§ **Required task**
Return precisely the span of lines from the top of the material below to the line containing "plane y = 0", both included. Pictures are excluded.

§ **Dataset excerpt**
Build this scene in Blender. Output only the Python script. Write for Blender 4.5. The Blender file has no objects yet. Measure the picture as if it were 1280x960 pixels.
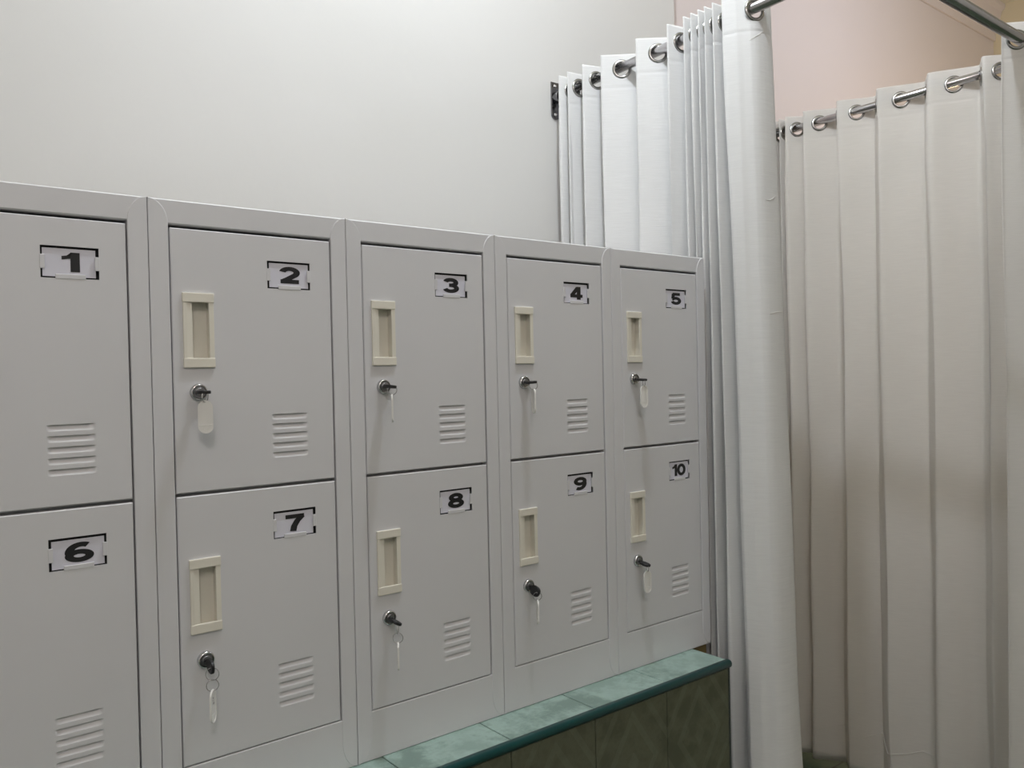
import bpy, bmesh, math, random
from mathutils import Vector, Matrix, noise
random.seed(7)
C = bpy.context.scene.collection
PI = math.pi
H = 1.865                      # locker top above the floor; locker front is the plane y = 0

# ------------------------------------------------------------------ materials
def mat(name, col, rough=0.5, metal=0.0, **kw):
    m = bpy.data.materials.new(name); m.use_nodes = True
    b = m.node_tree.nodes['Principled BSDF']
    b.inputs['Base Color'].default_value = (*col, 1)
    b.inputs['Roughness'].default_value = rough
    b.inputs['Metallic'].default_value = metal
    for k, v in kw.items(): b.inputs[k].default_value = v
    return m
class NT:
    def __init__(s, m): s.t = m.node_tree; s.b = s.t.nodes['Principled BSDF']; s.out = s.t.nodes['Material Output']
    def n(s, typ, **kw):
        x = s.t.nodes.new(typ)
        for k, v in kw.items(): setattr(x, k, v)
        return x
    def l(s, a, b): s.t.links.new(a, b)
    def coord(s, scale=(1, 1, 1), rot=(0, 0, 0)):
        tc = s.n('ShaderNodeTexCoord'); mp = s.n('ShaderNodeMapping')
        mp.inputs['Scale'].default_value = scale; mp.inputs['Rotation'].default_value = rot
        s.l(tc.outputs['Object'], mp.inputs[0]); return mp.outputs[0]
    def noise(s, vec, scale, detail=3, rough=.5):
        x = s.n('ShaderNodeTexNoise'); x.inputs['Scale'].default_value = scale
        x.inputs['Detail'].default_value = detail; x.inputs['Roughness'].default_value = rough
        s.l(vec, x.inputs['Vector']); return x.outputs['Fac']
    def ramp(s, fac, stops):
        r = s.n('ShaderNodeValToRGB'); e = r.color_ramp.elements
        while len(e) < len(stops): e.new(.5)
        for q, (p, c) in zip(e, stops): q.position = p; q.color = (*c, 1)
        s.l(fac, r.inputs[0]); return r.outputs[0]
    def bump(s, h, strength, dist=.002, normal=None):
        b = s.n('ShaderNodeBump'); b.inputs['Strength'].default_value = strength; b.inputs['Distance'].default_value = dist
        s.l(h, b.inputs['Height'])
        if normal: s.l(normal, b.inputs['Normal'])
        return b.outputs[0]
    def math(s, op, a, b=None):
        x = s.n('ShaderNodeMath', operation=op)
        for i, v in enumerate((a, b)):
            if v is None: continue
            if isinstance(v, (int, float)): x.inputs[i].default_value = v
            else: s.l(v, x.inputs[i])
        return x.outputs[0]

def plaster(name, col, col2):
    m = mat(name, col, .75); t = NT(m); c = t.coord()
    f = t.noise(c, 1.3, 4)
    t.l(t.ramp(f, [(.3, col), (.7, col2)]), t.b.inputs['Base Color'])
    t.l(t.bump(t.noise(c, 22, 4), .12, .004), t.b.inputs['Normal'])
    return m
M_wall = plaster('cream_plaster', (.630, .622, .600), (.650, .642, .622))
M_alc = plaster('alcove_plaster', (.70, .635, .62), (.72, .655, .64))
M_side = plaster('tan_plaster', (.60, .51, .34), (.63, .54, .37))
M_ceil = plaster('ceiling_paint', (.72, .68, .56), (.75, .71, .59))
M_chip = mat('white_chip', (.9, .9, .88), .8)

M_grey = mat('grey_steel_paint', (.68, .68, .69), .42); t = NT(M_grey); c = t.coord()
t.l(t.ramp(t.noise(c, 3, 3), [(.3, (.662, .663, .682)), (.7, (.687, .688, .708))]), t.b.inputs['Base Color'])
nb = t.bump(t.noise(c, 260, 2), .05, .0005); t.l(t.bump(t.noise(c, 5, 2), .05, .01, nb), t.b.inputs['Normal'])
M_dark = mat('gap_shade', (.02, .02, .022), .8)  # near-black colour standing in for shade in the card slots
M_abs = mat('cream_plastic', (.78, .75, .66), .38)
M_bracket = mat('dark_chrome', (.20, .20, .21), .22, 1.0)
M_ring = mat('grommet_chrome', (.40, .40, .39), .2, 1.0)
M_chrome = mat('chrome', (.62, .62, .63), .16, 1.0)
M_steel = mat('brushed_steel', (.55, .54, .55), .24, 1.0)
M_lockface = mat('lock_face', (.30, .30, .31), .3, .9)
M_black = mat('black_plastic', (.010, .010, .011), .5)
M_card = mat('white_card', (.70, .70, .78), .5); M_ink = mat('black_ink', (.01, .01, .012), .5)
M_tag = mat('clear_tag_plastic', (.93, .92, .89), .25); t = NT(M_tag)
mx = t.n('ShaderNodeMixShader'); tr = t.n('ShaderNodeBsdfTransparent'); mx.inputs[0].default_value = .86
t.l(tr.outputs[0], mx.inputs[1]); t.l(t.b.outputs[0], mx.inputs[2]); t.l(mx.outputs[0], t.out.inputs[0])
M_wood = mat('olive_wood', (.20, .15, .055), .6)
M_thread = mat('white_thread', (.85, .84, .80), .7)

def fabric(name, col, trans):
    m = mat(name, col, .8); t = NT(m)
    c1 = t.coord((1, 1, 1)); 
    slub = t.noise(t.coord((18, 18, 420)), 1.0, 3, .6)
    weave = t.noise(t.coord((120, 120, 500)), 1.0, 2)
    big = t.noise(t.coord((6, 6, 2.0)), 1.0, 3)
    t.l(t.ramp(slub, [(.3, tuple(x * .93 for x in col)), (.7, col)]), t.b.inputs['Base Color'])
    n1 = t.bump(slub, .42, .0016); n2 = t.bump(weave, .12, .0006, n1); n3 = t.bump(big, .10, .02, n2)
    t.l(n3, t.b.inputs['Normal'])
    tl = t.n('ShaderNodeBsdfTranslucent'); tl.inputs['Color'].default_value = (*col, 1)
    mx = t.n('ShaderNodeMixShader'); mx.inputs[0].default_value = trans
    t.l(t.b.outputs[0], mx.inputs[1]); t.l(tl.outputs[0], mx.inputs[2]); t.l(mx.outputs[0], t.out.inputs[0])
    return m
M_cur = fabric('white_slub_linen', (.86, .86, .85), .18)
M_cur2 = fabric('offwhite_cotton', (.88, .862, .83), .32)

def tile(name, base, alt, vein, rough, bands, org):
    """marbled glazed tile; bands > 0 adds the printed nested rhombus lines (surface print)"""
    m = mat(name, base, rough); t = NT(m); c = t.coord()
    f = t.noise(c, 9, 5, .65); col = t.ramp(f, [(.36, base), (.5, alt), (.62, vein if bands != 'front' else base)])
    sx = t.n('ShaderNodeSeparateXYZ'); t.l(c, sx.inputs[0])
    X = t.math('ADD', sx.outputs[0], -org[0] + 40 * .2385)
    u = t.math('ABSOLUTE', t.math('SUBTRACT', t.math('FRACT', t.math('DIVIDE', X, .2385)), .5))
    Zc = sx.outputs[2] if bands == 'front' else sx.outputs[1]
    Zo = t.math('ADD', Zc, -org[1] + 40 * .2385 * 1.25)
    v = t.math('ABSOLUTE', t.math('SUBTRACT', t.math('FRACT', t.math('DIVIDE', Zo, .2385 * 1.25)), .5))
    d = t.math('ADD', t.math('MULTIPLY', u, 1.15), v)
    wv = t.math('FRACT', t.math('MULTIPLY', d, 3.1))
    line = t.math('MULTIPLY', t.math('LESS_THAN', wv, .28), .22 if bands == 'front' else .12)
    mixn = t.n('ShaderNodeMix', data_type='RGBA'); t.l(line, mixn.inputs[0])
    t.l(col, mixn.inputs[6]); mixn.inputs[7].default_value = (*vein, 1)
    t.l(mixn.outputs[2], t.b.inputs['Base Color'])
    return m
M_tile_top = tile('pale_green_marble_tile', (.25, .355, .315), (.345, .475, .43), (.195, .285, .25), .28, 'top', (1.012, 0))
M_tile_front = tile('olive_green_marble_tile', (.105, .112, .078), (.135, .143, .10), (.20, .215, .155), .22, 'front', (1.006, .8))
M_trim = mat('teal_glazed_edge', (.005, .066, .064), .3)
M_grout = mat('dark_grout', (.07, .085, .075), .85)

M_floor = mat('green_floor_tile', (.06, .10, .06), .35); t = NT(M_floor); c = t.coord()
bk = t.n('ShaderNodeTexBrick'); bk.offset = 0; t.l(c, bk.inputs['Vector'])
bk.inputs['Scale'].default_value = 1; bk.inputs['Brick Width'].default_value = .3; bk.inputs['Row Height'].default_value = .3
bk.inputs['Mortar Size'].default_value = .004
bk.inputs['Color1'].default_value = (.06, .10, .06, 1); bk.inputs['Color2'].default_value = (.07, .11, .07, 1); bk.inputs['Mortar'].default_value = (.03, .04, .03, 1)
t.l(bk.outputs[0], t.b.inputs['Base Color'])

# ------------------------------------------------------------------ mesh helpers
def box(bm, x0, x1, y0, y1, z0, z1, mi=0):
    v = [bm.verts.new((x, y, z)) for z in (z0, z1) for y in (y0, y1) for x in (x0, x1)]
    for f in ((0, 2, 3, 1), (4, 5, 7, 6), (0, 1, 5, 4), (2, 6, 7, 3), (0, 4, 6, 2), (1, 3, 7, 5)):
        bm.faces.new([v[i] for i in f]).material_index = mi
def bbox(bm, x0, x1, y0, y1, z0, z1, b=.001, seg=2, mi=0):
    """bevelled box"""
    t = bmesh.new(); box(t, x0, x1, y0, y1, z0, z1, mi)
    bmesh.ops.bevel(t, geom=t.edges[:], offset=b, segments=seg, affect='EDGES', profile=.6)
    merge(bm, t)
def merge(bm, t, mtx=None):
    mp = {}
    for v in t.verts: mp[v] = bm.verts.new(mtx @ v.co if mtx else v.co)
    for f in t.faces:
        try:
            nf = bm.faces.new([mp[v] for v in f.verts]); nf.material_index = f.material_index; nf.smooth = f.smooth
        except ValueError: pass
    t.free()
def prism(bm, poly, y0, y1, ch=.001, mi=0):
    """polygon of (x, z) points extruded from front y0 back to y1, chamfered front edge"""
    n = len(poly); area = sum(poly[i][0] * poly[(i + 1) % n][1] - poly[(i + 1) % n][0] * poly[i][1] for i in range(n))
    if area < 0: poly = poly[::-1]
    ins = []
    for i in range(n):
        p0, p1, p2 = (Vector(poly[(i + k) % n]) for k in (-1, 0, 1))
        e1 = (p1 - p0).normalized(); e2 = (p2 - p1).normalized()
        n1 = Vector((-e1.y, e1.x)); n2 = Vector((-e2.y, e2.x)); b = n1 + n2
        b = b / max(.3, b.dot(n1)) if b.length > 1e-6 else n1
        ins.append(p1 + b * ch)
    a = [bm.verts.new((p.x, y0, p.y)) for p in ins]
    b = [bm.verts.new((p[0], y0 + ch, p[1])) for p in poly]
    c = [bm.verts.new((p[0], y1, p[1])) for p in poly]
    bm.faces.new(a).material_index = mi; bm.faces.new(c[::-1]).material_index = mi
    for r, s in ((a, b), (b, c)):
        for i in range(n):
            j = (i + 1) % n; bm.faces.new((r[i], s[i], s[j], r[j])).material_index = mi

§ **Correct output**
Build this scene in Blender. Output only the Python script. Write for Blender 4.5. The Blender file has no objects yet. Measure the picture as if it were 1280x960 pixels.
import bpy, bmesh, math, random
from mathutils import Vector, Matrix, noise
random.seed(7)
C = bpy.context.scene.collection
PI = math.pi
H = 1.865                      # locker top above the floor; locker front is the plane y = 0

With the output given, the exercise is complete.